Write the lines out again, from the top of the material to the line containing "bgn.inputs[0]); nt.links.new(bgn.outputs[0], outn.inputs[0])", pictures excluded.

______________________________

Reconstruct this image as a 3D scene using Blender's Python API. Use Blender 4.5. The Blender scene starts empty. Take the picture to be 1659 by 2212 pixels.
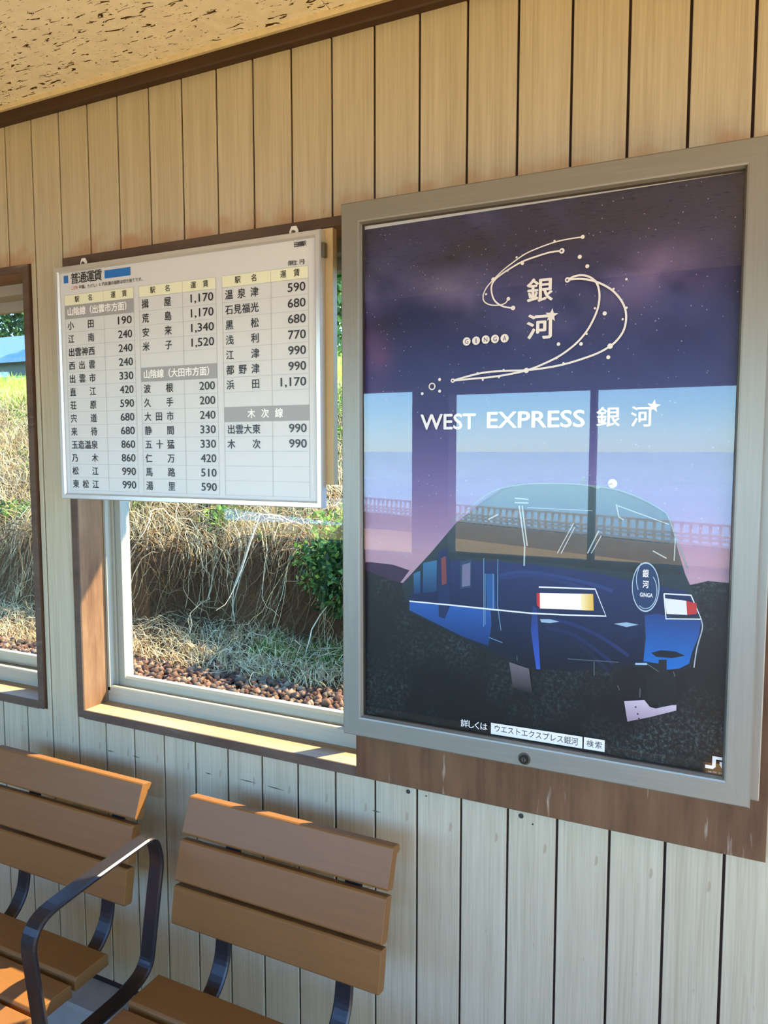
import bpy, bmesh, math, random
import numpy as np
from mathutils import Vector
from mathutils.geometry import tessellate_polygon

S = bpy.context.scene
COL = S.collection
random.seed(7)
RNG = np.random.default_rng(11)

# ------------------------------------------------------------------ camera, sky, sun, exposure
cam_d = bpy.data.cameras.new('camera')
cam_d.sensor_fit = 'VERTICAL'; cam_d.sensor_height = 36.0
cam_d.lens = 1624.27 / 2212 * 36.0
cam_d.clip_start = 0.02; cam_d.clip_end = 6000
cam = bpy.data.objects.new('camera', cam_d); COL.objects.link(cam)
cam.location = (1.8161, -1.4305, 1.6)
cam.rotation_euler = (math.pi / 2 - 0.08192, 0, 0.44995)
S.camera = cam

SUN_TRAVEL = Vector((-0.8, -1.0, -1.3)).normalized()
SUN_ENERGY = 14.0
SKY_STRENGTH = 0.80
w = bpy.data.worlds.new('sky'); S.world = w; w.use_nodes = True
nt = w.node_tree; nt.nodes.clear()
sky = nt.nodes.new('ShaderNodeTexSky'); sky.sky_type = 'NISHITA'; sky.sun_disc = False
sky.sun_elevation = math.asin(-SUN_TRAVEL.z); sky.sun_rotation = math.atan2(-SUN_TRAVEL.x, -SUN_TRAVEL.y)
sky.air_density = 1.0; sky.dust_density = 0.1; sky.ozone_density = 2.0
bgn = nt.nodes.new('ShaderNodeBackground'); bgn.inputs['Strength'].default_value = SKY_STRENGTH
outn = nt.nodes.new('ShaderNodeOutputWorld')
tint = nt.nodes.new('ShaderNodeMix'); tint.data_type = 'RGBA'; tint.blend_type = 'MULTIPLY'; tint.inputs[0].default_value = 1.0
tint.inputs[7].default_value = (0.67, 1.0, 1.36, 1)
nt.links.new(sky.outputs[0], tint.inputs[6]); nt.links.new(tint.outputs[2], bgn.inputs[0]); nt.links.new(bgn.outputs[0], outn.inputs[0])

sun_d = bpy.data.lights.new('sun', 'SUN'); sun_d.energy = SUN_ENERGY; sun_d.angle = 0.0093
sun_d.color = (1.0, 0.82, 0.55)
sun = bpy.data.objects.new('sun', sun_d); COL.objects.link(sun)
sun.rotation_euler = SUN_TRAVEL.to_track_quat('-Z', 'Y').to_euler(); sun.location = (6, 8, 12)

vs = S.view_settings
vs.view_transform = 'Standard'; vs.look = 'None'; vs.gamma = 1.0; vs.use_curve_mapping = False
vs.exposure = 0.68
try:
    S.cycles.max_bounces = 8; S.cycles.diffuse_bounces = 4; S.cycles.transparent_max_bounces = 12
    S.cycles.sample_clamp_indirect = 8.0; S.cycles.caustics_reflective = False; S.cycles.caustics_refractive = False
except Exception:
    pass

# ------------------------------------------------------------------ colour / material helpers
def lin(r, g, b):
    f = lambda c: ((c / 255 + 0.055) / 1.055) ** 2.4 if c > 10 else c / 255 / 12.92
    return (f(r), f(g), f(b), 1.0)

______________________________

- Answer -
Reconstruct this image as a 3D scene using Blender's Python API. Use Blender 4.5. The Blender scene starts empty. Take the picture to be 1659 by 2212 pixels.
import bpy, bmesh, math, random
import numpy as np
from mathutils import Vector
from mathutils.geometry import tessellate_polygon

S = bpy.context.scene
COL = S.collection
random.seed(7)
RNG = np.random.default_rng(11)

# ------------------------------------------------------------------ camera, sky, sun, exposure
cam_d = bpy.data.cameras.new('camera')
cam_d.sensor_fit = 'VERTICAL'; cam_d.sensor_height = 36.0
cam_d.lens = 1624.27 / 2212 * 36.0
cam_d.clip_start = 0.02; cam_d.clip_end = 6000
cam = bpy.data.objects.new('camera', cam_d); COL.objects.link(cam)
cam.location = (1.8161, -1.4305, 1.6)
cam.rotation_euler = (math.pi / 2 - 0.08192, 0, 0.44995)
S.camera = cam

SUN_TRAVEL = Vector((-0.8, -1.0, -1.3)).normalized()
SUN_ENERGY = 14.0
SKY_STRENGTH = 0.80
w = bpy.data.worlds.new('sky'); S.world = w; w.use_nodes = True
nt = w.node_tree; nt.nodes.clear()
sky = nt.nodes.new('ShaderNodeTexSky'); sky.sky_type = 'NISHITA'; sky.sun_disc = False
sky.sun_elevation = math.asin(-SUN_TRAVEL.z); sky.sun_rotation = math.atan2(-SUN_TRAVEL.x, -SUN_TRAVEL.y)
sky.air_density = 1.0; sky.dust_density = 0.1; sky.ozone_density = 2.0
bgn = nt.nodes.new('ShaderNodeBackground'); bgn.inputs['Strength'].default_value = SKY_STRENGTH
outn = nt.nodes.new('ShaderNodeOutputWorld')
tint = nt.nodes.new('ShaderNodeMix'); tint.data_type = 'RGBA'; tint.blend_type = 'MULTIPLY'; tint.inputs[0].default_value = 1.0
tint.inputs[7].default_value = (0.67, 1.0, 1.36, 1)
nt.links.new(sky.outputs[0], tint.inputs[6]); nt.links.new(tint.outputs[2], bgn.inputs[0]); nt.links.new(bgn.outputs[0], outn.inputs[0])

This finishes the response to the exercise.